Nov 10, 2007

Saawariya movie rating and review

Saawariya (2007) Movie Rating and Review :
When you go to watch Saawariya, you have to remember that all the world is a stage and all the men and women merely players, who have no existence outside Sanjay Leela Bhansali’s gaint, lurid imagination.

Devdas was a warning. So was Black of Bhansali’s grand notion of cinema as garish sets. He had taken other liberties; the films were suspended in a sort of timelessness and freed from the rigid demands of a particular topography or history. These are also true of Saawariya, but with his latest essay Bhansali attempts to go where he has not tried to before. He tries to turn all his men and women into pure ideas.

No – he tries to turn them into poetry, by bathing them in a blue light, draping them in dreamy designer clothes and embellishing them with internationally-accepted Indian kitsch.

So once upon a time, into the main set of Saawariya, walks Ranbir Raj (Ranbir Kapoor), a penniless young tramp who wears his heart on his sleeve and his guitar on his shoulder – and is a throwback to the Raj Kapoor Awaara Persona. Raj is Bhansali’s idea of Pure Love.

He is a petty boy. He gets a job aa a singer at blue-tinged bar, where he befriends Gulabi (Rani Mukerji), the hard-nosed wise-cracking lady of pleasure fond of her drink and her English. Gulabi falls for Raj Immediately because of the sturdy innocence that radiates from him, as does his goffy smile, another of the actor’s grandpop’s legacies.

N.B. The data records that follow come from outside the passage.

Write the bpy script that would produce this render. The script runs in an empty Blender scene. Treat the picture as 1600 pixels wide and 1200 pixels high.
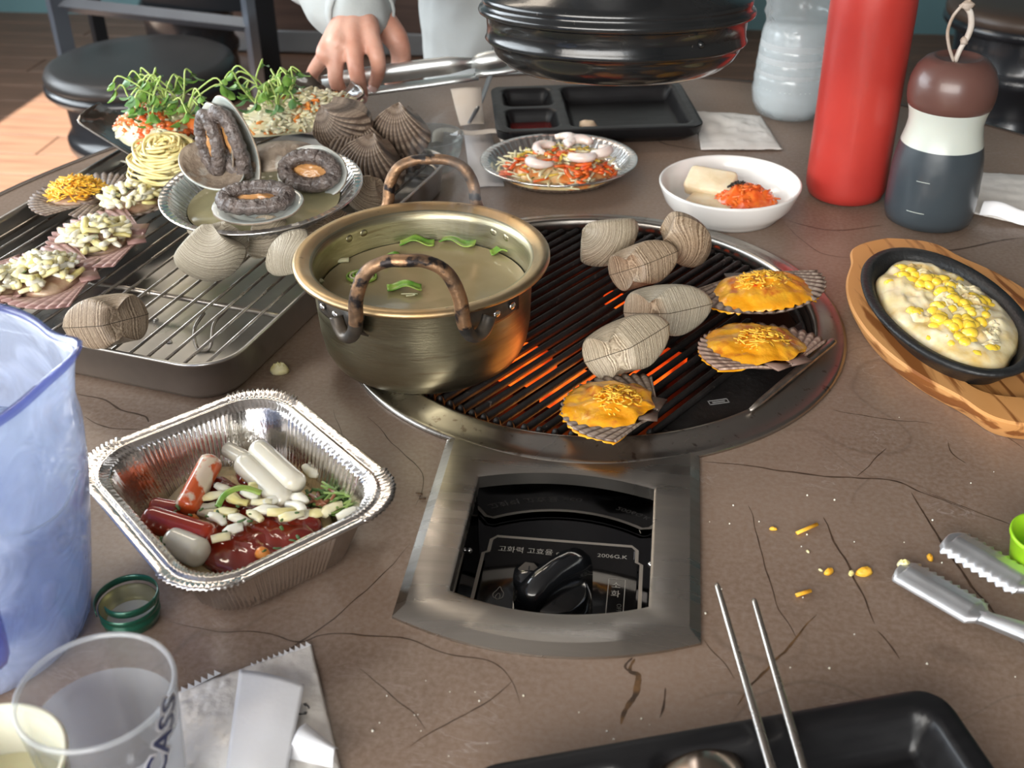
import bpy, math, random
from mathutils import Vector, Matrix, noise
from mathutils.geometry import tessellate_polygon
R = random.Random(7)
PI = math.pi
sc = bpy.context.scene
# ------------------------------------------------------------------ camera
FPX = 1791.75
CF = Vector((-0.11778014, 0.83465697, -0.53802935))
CR = Vector((0.99118054, 0.13194765, -0.01228623))
CU = Vector((-0.06073692, 0.5347313, 0.84283656))
CC = Vector((0.0464565, -0.7721022, 0.4342678))
cd = bpy.data.cameras.new('camera')
cam = bpy.data.objects.new('camera', cd)
sc.collection.objects.link(cam)
M = Matrix((CR, CU, -CF)).transposed().to_4x4()
M.translation = CC
cam.matrix_world = M
cd.sensor_width = 36.0
cd.lens = FPX / 1600 * 36
cd.clip_start = 0.02
cd.dof.use_dof = True
cd.dof.focus_distance = 0.78
cd.dof.aperture_fstop = 13.0
sc.camera = cam
# ------------------------------------------------------------------ world, lights, exposure
w = bpy.data.worlds.new('world'); sc.world = w; w.use_nodes = True
bg = w.node_tree.nodes['Background']
bg.inputs[0].default_value = (0.80, 0.90, 1.0, 1); bg.inputs[1].default_value = 2.2
sc.view_settings.view_transform = 'Standard'
sc.view_settings.look = 'None'
sc.view_settings.gamma = 1.0
sc.view_settings.use_curve_mapping = False
sc.view_settings.exposure = 0.62
FLOOR = -0.74

def lamp(name, kind, loc, target, energy, color, size=(1, 1)):
    l = bpy.data.lights.new(name, kind); l.energy = energy; l.color = color
    if kind == 'AREA':
        l.shape = 'RECTANGLE'; l.size, l.size_y = size
    o = bpy.data.objects.new(name, l); sc.collection.objects.link(o)
    o.location = loc
    o.rotation_euler = (Vector(target) - Vector(loc)).to_track_quat('-Z', 'Y').to_euler()
    return o, l
lamp('window_light_left', 'AREA', (-2.85, 0.3, 0.75), (0, 0.0, 0.0), 85, (0.88, 0.95, 1.0), (3.4, 1.5))
lamp('window_light_front', 'AREA', (-0.9, -2.9, 1.1), (0, 0, 0.0), 105, (1.0, 0.95, 0.88), (3.2, 1.4))
lamp('overhead_fill', 'AREA', (-1.3, 1.6, 1.72), (-1.3, 1.6, 0), 12, (1.0, 0.86, 0.70), (1.2, 0.5))  # added warm fill without a fixture, placed for the highlights on the steel
so, sl = lamp('sun', 'SUN', (-5, 2, 4), (-1.9, 2.2, -0.74), 21.0, (1.0, 0.90, 0.76))
sl.angle = 0.01
so.rotation_euler = Vector((1.0, 0.0, -1.127)).to_track_quat('-Z', 'Y').to_euler()

# ------------------------------------------------------------------ helpers
def P(x, y, z=0.0):
    """where the sight line of picture position (x, y) meets the height z"""
    d = CF + CR * ((x - 800) / FPX) + CU * ((600 - y) / FPX)
    return CC + d * ((z - CC.z) / d.z)
def D(x, y, dist):
    d = CF + CR * ((x - 800) / FPX) + CU * ((600 - y) / FPX)
    return CC + d * dist

def mat(name, col, rough=0.5, metal=0.0, col2=None, nscale=20.0, ramp=(0.35, 0.65), bump=0.0, bscale=80.0,
        stretch=(1, 1, 1), sss=0.0, coat=0.0, spec=0.5, trans=0.0, ior=1.45, col3=None, n3scale=60.0, ramp3=(0.6, 0.7),
        rough2=None, detail=4.0, distort=0.0, aniso=0.0, ssr=(1, .6, .4), bdist=0.002, uv=False):
    m = bpy.data.materials.new(name); m.use_nodes = True
    nt = m.node_tree; b = nt.nodes['Principled BSDF']
    b.inputs['Base Color'].default_value = (*col, 1)
    b.inputs['Roughness'].default_value = rough
    b.inputs['Metallic'].default_value = metal
    b.inputs['Specular IOR Level'].default_value = spec
    b.inputs['Coat Weight'].default_value = coat
    b.inputs['Coat Roughness'].default_value = 0.08
    b.inputs['Transmission Weight'].default_value = trans
    b.inputs['IOR'].default_value = ior
    b.inputs['Anisotropic'].default_value = aniso
    if sss:
        b.inputs['Subsurface Weight'].default_value = sss
        b.inputs['Subsurface Radius'].default_value = ssr
        b.inputs['Subsurface Scale'].default_value = 0.004
    tc = nt.nodes.new('ShaderNodeTexCoord'); mp = nt.nodes.new('ShaderNodeMapping')
    nt.links.new(tc.outputs['UV' if uv else 'Object'], mp.inputs[0]); mp.inputs['Scale'].default_value = stretch
    def nz(scale, det=detail):
        n = nt.nodes.new('ShaderNodeTexNoise'); n.inputs['Scale'].default_value = scale
        n.inputs['Detail'].default_value = det; n.inputs['Distortion'].default_value = distort
        nt.links.new(mp.outputs[0], n.inputs['Vector']); return n
    def rmp(n, a, c):
        r = nt.nodes.new('ShaderNodeMapRange'); r.inputs[1].default_value = a; r.inputs[2].default_value = c
        nt.links.new(n.outputs[0], r.inputs[0]); return r
    last = None
    if col2:
        n = nz(nscale); r = rmp(n, *ramp)
        mx = nt.nodes.new('ShaderNodeMix'); mx.data_type = 'RGBA'
        mx.inputs[6].default_value = (*col, 1); mx.inputs[7].default_value = (*col2, 1)
        nt.links.new(r.outputs[0], mx.inputs[0]); last = mx.outputs[2]
        if rough2 is not None:
            rr = nt.nodes.new('ShaderNodeMapRange'); rr.inputs[3].default_value = rough; rr.inputs[4].default_value = rough2
            nt.links.new(r.outputs[0], rr.inputs[0]); nt.links.new(rr.outputs[0], b.inputs['Roughness'])
    if col3:
        n = nz(n3scale); r = rmp(n, *ramp3)
        mx = nt.nodes.new('ShaderNodeMix'); mx.data_type = 'RGBA'
        if last: nt.links.new(last, mx.inputs[6])
        else: mx.inputs[6].default_value = (*col, 1)
        mx.inputs[7].default_value = (*col3, 1)
        nt.links.new(r.outputs[0], mx.inputs[0]); last = mx.outputs[2]
    if last: nt.links.new(last, b.inputs['Base Color'])
    if bump:
        n = nz(bscale, 5); bp = nt.nodes.new('ShaderNodeBump')
        bp.inputs['Strength'].default_value = bump; bp.inputs['Distance'].default_value = bdist
        nt.links.new(n.outputs[0], bp.inputs['Height']); nt.links.new(bp.outputs[0], b.inputs['Normal'])
    return m

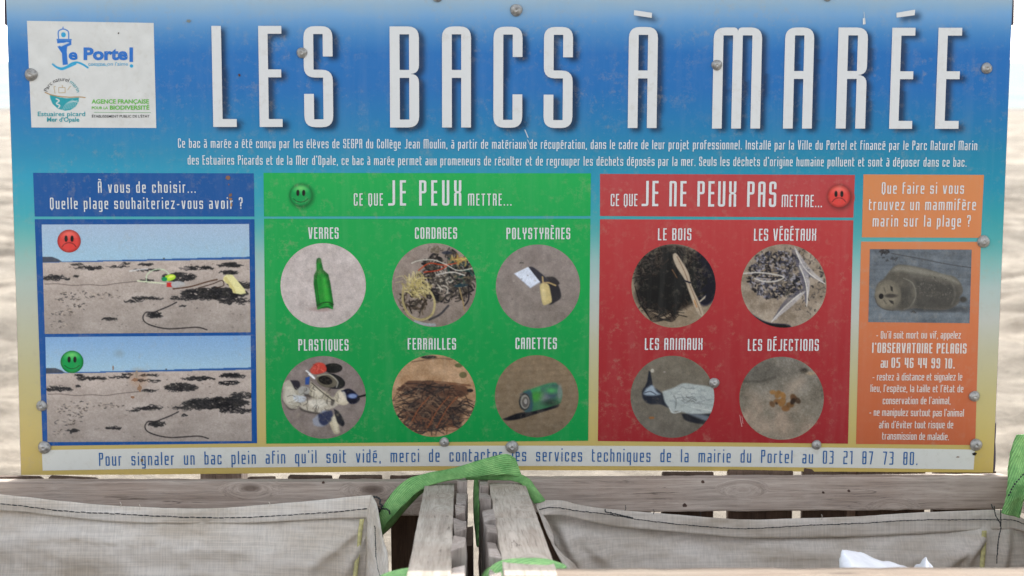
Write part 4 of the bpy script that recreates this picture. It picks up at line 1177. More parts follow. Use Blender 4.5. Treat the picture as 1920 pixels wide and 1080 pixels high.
cv.line([(640, 760), (665, 800), (670, 860), (650, 905)], 8, (120, 116, 104), .5, soft=3)
cv.poly([(205, 740), (250, 700), (330, 690), (390, 740), (414, 830), (400, 900), (350, 940), (300, 930)], (84, 80, 72), .9, soft=6)
cv.line([(330, 735), (392, 770), (414, 850), (380, 920), (340, 940)], 5, (136, 132, 120), .8, soft=2)
cv.ell(350, 860, 44, 70, (60, 58, 54), .7, soft=8)
cv.ell(232, 846, 86, 98, (104, 98, 86), soft=3); cv.ell(222, 850, 66, 76, (128, 120, 104), .8, soft=8)
cv.ell(188, 856, 16, 18, (26, 24, 26)); cv.ell(252, 852, 42, 13, (60, 56, 52), .9, soft=2.5); cv.poly([(245, 786), (262, 796), (264, 826), (250, 818)], (34, 32, 32), .9, soft=1.5); cv.poly([(238, 880), (268, 886), (272, 908), (252, 900)], (34, 32, 32), .9, soft=1.5)
cv.line([(205, 800), (215, 832)], 7, (78, 72, 66), .7); cv.line([(205, 880), (222, 905)], 7, (78, 72, 66), .7); cv.line([(150, 870), (165, 910), (210, 940), (270, 948)], 6, (70, 68, 64), .7)
cv.ell(725, 872, 24, 18, (58, 56, 52), soft=3); cv.weed(400, 958, 20, 6, 8, ln=14, wd=6)
rect_photo('seal_photo', cv, (1631, 467), (1822, 468), (1818, 606), (1628, 604), ob, 'printed photo of a grey seal lying on sand')
OB = dict(ratio=.34, w=1.5, h=1.35); OBB = dict(ratio=.37, w=2.7, h=2.1)
lines('advice_text', [("- Qu'il soit mort ou vif, appelez", 1643, 1801.5, 634.7, 14, OB), ("l'OBSERVATOIRE PELAGIS", 1635, 1812, (661.5, 663), 19, OBB), ("au", 1651, 1664.5, 689.5, 19, dict(ratio=.34, w=2.2, h=2)),
                      ("05 46 44 99 10.", 1671, 1790, (689.5, 691), 19, OBB), ("- restez à distance et signalez le", 1636, 1804, 713.3, 14, OB),
                      ("lieu, l'espèce, la taille et l'état de", 1632, 1806, (734.8, 735.6), 14, OB), ("conservation de l'animal,", 1655, 1782, 757.8, 14, OB), ("- ne manipulez surtout pas l'animal", 1630, 1807, (779.6, 781), 14, OB),
                      ("afin d'éviter tout risque de", 1648, 1787, 803, 14, OB), ("transmission de maladie.", 1654, 1779, (824, 825.5), 14, OB)], (216, 208, 200), ob)

# --- bottom strip
def strip_bow(s, t): return -7.8 * 4 * s * (1 - s) * (1 - .06 * (s - .5))
st = panel_grid('white_strip', (78.5, 844), (1828, 843), (1825.5, 880.5), (80, 882.5), flatc((210, 210, 202)), board, bow=strip_bow, label='white strip along the bottom of the board')
lines('contact_text', [("Pour signaler un bac plein afin qu'il soit vidé, merci de contacter les services techniques de la mairie du Portel au 03 21 87 73 80.", 186, 1720,
                        lambda x: float(np.interp(x, [186, 470, 700, 960, 1400, 1720], [873.5, 870, 867, 864.7, 867.5, 872])), 24.5, dict(ratio=.31, w=2.2, h=2.2, space=1.25))], (20, 92, 152), st)

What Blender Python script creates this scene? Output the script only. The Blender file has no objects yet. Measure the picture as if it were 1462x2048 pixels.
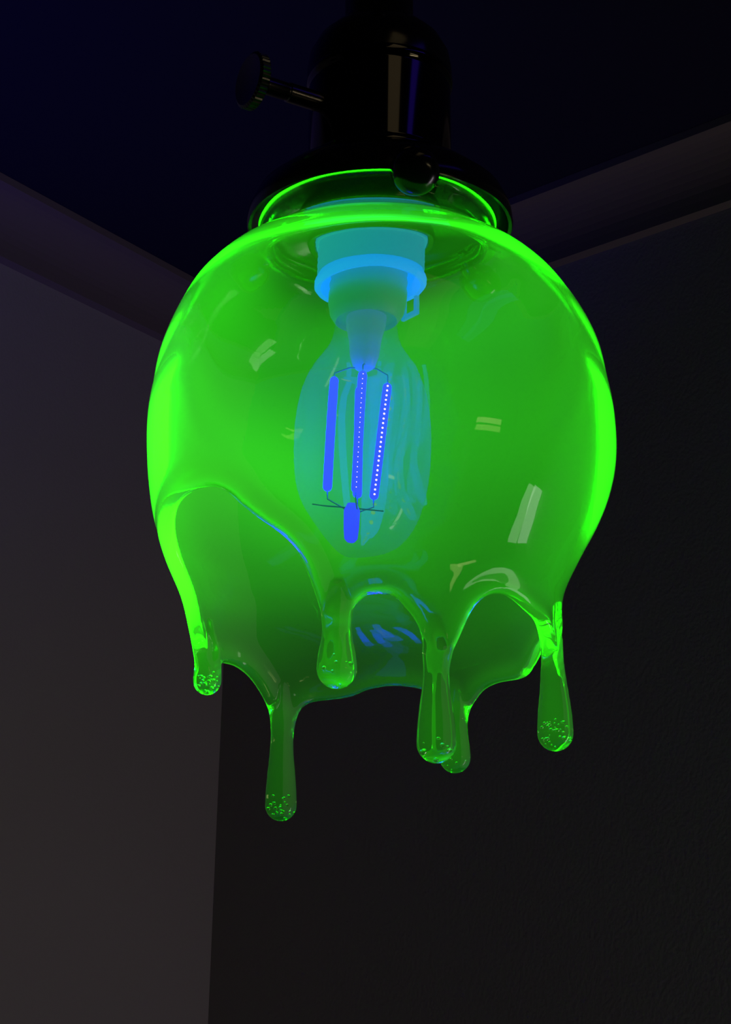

Here the blue-lit bridge is significant. On it waits a tall, graceful, Female figure in silhouette, in folds of black, stilled as if by the mystery of her own presence. She is Sakina (Sonam Kapoor), the daughter of an old aristocratic family that has fallen on bad times but hasn’t obviously run out of its stock of the finest embroidered clothes and chikan. She is obviously also from the minority community but cosmopolitan Bhansali will not do anything as gross as spell out the phrase “religious difference in his dainty world.

Now, to pull this storyline off and turn it into an enjoyable film requires a lively screenplay and dialogues, and most of all, a scene of humure, an intelligence that that would recognise the plot as a contrivance and treat it as such, as an opera, or as theatre, as Baz Luhrmann does in Moulin Rouge. But Bhansali, alas, lacks all of this.

There is not a single line from Raj to Sakina that is real funny – and when raj sledge-hammers his way into old Zohra Sehgal’s heart, it is pathetic, not tear-including. The only instance when Gulabji says disapprovingly about something: “I don’t likes!” The viewers share her sentiment – about many things.

The story is based on Dostoyevsky’s short story White Nights, which Bhansali acknowledges, but the film is also said to be heavily depended on Italian master Luchino Visconti’s 1957 film of the same name based on the same story, which is not acknowledged.

Ranbir is fine as a debutant, but he is burdened too much with the Kapoor name. Even the bar that he works at is named RK bar. Then there is the Shri 420 Raj Kapoor-Nargis umbrelia. And Ranbir’s towel-song? It is too little, too hyped. And he does it in the backdrop of curtains with knowing Mona Lisa eyes painted on them, while Ranbir himself winked and leers. Raj is not as innocent as he looks. Bhansali is a grandmaster of fakes.

Other credits? Sonam is petty and insipid. Sets are credited to Omung Kumar, whose brain is obviously as over-stimulated as Bhansali’s. The rest of the film is one boring choreography.
In any case, there is too much blue light. As a young viewer said:“Wise there was more of the towel sequence and less of mush. Then at least we could have called it a blue film.”